Wednesday, April 5, 2000

Solon, History's First Liberal

Those rubes in New Hampshire haven’t said anything that Classics Corner couldn’t have told you months ago. G.W. Bush has the brains and charisma of a hamster, and no chance of becoming President. He makes McCain look good, but not good enough to beat Al Gore, who will impersonate a human being for as long as it takes to win the throne.

Gore, you see, is a liberal, and liberals have an uncanny way of straddling the middle ground without splitting out their crotch and revealing far more than we want to know.

While Republicans want poor people to die unless there’s some profit involved, liberals like Gore honor our diversity because they need the votes.

History’s first liberal is probably Salon. Athens in 600 BC was about to explode into class war and everyone knew it. The lower classes were losing their land and being sold into slavery to pay their debts. There were dangerous grumblings. Some rich guy was about two seconds from getting a pitchfork buried in his gut.

It was time for reform.

According to Plutarch, Solon was “chosen to become an arbitrator and lawgiver; the rich consenting because he was wealthy, the poor because he was honest.” In trying to please both sides, he laid the foundation for what would become the most radical democracy the world has ever known.

Solon freed the poor from their overlords and eliminated debt slavery. He broke the back of the aristocracy and opened the door to democracy by organizing political representation by wealth. He extended judicial rights, in theory, to everyone.

This was not the Bolshevik Revolution, but all in all, it wasn’t a half bad start.

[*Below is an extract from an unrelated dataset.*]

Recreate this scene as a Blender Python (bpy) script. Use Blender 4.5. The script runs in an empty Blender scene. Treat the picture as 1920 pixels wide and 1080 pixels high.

“In this,” says Plutarch, “he pleased neither party, for the rich were angry for their money, and the poor that the land was not divided ….”

The teeny tiny reforms of the Clinton years leaves Classics Corner feeling that the issues haven’t changed all that much. Our own congress recently defeated a proposal to prevent storefront usury outfits from charging one-hundred percent interest on loans. This was part of a package that would raise the minimum wage to a whopping $6.15 over three years.

For the math challenged, that’s $12,792 annually, before taxes. And some people wonder why there are so many homeless people.

It seems to us that slavery is alive and well in the twenty-first century.

But Classics Corner believes in change and loves liberals. We even would have watched Clinton’s State of the Union speech to its visionary end, had our butt not fallen asleep after the first hour and a half, outlasting our brain by a good forty-five minutes.

We struggle daily with our hard earned, world weary cynicism, and speaking in the third person plural all the while, will vote for nearly anyone who says that poor people are not just the figurative crud under their fingernails.

Solon, since no politician operates in a vacuum, practiced the art of the possible. He didn’t give the Athenians the best laws he could. He gave them, says Plutarch, the “best they could receive.”

Clinton and Gore would make the same claim. Maybe the rest of us need to rise to the occasion.